APIs a Critical Cybersecurity Risk

That said, while emerging AI technology is fueling the rapid rise of API vulnerabilities, APIs – working as the connective tissue between disparate software – already were a significant security risk, the report found. Analyzing CISA’s report about known exploited vulnerabilities (KEVs), Wallarm found that more than half of exploits in 2024 were related to APIs, a sharp increase from the 20% the year before.

“This surge reflects the central role APIs now play in everything from modern SaaS platforms to legacy web systems,” they wrote. “Among these, 33.5% targeted modern APIs like RESTful and GraphQL, while 18.9% involved legacy APIs, including AJAX backends and URL parameter-based systems.”

Security is Key

Wallarm’s Novikov said the company isn’t advocating that generative AI or the APIs that come with it should somehow be prevented. APIs are a critical part of today’s IT framework and are even more so with generative AI.

“Security teams should be looking at how to deploy these new services securely,” he said. “Addressing the risks of AI itself, like training data poisoning or exposing sensitive data in responses, is one aspect of AI security.

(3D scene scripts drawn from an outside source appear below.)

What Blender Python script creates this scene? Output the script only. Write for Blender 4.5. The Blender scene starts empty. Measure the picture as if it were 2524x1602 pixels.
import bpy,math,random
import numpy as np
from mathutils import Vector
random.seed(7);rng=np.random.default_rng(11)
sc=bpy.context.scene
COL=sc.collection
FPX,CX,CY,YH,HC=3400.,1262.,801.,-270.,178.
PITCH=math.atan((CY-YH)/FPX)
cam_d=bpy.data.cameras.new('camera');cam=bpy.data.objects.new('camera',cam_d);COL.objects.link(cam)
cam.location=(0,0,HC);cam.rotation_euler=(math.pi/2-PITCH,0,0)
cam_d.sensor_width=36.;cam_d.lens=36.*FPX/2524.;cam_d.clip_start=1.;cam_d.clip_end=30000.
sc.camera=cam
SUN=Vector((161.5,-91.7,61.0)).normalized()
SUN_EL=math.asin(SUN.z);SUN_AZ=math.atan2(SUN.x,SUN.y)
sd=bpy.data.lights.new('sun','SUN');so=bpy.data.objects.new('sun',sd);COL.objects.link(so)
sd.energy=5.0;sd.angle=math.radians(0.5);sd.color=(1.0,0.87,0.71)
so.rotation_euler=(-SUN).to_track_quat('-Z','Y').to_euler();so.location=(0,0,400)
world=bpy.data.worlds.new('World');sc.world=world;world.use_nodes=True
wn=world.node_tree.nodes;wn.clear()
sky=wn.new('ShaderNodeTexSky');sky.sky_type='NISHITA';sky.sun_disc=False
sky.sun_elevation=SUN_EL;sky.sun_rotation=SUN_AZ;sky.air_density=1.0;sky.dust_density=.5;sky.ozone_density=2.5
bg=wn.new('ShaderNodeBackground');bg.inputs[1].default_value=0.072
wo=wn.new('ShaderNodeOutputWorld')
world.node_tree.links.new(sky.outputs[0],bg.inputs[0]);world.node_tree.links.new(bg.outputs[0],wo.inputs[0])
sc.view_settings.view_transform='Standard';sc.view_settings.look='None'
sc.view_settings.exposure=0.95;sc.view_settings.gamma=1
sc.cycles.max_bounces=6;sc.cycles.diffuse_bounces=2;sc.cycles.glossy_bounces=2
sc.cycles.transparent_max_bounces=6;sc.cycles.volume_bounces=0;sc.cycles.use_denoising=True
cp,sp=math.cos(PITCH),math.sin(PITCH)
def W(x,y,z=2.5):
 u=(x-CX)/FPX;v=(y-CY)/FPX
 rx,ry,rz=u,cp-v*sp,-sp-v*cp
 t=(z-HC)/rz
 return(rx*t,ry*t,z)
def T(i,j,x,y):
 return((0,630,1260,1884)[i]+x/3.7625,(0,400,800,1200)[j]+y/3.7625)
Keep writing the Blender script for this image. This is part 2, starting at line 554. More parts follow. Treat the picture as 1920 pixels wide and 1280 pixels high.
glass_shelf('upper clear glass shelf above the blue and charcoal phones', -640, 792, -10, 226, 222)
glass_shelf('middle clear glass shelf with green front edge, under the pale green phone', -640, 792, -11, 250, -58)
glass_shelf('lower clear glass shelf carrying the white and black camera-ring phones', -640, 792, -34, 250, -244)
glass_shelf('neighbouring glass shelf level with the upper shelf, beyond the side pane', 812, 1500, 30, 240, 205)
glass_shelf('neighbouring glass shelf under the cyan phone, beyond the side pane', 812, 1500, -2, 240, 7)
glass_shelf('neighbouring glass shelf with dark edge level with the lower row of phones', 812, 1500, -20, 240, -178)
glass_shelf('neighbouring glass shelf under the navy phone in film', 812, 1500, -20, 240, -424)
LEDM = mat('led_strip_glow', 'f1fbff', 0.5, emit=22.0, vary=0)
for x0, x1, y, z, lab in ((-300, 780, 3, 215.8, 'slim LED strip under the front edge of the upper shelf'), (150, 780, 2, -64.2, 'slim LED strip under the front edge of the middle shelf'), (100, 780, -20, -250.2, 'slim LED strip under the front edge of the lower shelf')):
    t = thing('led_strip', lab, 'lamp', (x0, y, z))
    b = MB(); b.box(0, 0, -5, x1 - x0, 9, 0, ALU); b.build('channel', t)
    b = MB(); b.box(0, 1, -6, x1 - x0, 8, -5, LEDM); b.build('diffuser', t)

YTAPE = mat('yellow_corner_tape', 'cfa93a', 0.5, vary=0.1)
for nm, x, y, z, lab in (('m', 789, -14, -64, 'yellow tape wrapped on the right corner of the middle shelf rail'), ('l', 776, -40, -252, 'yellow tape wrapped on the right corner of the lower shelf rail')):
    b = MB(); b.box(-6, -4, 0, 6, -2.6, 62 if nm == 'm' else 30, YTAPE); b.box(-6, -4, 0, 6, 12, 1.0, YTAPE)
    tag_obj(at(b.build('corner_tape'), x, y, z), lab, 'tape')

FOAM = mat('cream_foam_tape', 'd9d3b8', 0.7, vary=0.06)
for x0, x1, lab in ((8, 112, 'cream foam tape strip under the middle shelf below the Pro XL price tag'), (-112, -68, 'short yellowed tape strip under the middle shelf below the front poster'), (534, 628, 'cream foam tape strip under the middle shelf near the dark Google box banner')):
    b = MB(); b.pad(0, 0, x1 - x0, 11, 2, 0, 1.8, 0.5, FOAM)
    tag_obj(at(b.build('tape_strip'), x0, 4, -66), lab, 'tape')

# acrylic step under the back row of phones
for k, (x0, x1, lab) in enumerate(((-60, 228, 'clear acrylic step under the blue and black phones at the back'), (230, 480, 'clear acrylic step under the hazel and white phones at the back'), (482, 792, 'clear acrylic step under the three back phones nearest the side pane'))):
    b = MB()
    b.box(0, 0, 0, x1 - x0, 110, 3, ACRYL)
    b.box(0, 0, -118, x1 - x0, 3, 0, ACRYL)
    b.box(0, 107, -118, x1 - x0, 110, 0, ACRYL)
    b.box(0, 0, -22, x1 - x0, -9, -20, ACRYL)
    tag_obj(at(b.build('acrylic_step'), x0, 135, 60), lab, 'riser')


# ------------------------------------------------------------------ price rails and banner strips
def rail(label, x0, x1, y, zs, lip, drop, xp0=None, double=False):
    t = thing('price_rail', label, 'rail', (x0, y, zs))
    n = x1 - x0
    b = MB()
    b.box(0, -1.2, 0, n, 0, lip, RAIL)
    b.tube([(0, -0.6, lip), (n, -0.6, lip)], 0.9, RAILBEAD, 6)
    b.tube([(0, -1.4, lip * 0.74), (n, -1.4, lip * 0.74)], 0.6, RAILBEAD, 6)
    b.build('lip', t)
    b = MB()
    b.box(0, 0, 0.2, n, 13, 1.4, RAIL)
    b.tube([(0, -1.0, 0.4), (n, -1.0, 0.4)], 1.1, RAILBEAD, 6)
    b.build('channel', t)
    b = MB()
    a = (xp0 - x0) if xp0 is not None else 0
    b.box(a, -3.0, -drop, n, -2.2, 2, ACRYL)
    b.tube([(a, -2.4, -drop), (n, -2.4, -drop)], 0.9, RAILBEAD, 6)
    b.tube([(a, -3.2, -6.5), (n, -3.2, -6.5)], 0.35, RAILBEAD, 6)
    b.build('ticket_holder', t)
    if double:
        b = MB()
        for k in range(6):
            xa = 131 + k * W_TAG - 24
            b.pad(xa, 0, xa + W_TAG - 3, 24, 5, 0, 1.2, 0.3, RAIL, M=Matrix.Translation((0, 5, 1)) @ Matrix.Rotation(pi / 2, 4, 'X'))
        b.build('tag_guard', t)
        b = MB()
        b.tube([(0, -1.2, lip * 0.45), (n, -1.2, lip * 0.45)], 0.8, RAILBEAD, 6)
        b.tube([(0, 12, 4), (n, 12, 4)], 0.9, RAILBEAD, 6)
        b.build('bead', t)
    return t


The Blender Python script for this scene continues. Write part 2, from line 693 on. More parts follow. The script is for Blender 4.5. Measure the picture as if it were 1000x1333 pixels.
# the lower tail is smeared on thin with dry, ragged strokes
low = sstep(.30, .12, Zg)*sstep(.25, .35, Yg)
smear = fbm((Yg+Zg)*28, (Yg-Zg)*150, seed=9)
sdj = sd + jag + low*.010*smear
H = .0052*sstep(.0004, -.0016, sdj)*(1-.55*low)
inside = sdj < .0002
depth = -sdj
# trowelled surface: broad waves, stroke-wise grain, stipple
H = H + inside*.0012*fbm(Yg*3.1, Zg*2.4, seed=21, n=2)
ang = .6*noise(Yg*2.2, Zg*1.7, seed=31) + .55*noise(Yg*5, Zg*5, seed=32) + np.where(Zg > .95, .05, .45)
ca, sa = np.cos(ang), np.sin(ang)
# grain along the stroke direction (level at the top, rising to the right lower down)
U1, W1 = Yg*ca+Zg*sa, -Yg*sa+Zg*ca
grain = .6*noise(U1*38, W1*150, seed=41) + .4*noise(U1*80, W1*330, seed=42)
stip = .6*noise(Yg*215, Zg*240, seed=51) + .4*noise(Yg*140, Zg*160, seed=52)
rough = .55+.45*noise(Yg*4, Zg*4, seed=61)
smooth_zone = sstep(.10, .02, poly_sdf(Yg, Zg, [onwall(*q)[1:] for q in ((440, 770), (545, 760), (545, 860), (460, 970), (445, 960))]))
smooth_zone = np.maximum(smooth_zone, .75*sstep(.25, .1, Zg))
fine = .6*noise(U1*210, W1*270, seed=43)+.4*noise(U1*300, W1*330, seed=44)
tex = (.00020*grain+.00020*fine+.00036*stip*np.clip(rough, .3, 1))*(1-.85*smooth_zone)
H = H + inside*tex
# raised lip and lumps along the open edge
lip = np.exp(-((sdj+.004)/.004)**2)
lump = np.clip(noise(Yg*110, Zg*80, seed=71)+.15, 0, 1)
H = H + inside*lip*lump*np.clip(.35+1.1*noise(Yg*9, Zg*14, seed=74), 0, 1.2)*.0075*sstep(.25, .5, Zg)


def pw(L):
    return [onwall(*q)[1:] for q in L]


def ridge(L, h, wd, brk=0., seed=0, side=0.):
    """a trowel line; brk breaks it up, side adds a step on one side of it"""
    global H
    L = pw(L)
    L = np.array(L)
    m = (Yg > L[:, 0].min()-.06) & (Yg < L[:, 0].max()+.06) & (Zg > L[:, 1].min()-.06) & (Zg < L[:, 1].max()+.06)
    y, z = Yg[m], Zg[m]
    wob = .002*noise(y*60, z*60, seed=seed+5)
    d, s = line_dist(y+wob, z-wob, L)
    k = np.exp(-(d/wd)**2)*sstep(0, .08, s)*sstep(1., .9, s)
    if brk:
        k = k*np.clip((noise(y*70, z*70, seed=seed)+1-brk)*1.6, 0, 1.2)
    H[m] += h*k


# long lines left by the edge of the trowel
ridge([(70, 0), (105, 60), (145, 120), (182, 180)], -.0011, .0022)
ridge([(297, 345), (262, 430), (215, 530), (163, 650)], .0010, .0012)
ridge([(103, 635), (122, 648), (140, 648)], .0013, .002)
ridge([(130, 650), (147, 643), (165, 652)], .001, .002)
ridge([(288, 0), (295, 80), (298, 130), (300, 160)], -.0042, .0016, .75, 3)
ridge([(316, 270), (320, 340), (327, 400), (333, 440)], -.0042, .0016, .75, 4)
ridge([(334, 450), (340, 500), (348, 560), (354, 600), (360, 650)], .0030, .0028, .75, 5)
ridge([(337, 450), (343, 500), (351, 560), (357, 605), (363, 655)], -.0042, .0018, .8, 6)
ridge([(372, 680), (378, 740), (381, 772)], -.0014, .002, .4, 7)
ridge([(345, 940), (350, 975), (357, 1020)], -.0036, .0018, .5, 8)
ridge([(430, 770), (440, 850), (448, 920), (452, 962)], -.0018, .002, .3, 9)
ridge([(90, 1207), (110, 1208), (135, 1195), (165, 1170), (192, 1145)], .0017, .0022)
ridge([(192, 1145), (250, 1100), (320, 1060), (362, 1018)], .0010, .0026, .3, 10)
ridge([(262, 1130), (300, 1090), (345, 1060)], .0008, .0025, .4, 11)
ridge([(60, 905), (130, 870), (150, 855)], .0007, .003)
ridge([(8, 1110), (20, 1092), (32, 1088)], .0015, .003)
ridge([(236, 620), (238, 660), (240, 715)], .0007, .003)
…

The other is securing the APIs that support generative AI.”

Turning to MSSPs that have experience with generative AI is a way to quickly ramp up security capabilities “and allow security to be less of the department of ‘no’ and more the department of ‘how,’” he added.

This has to happen to protect businesses, according to the Wallarm researchers.

“The findings make one thing clear: Enterprises that fail to secure their APIs risk not only technical vulnerabilities, but also reputational and operational crises,” they wrote.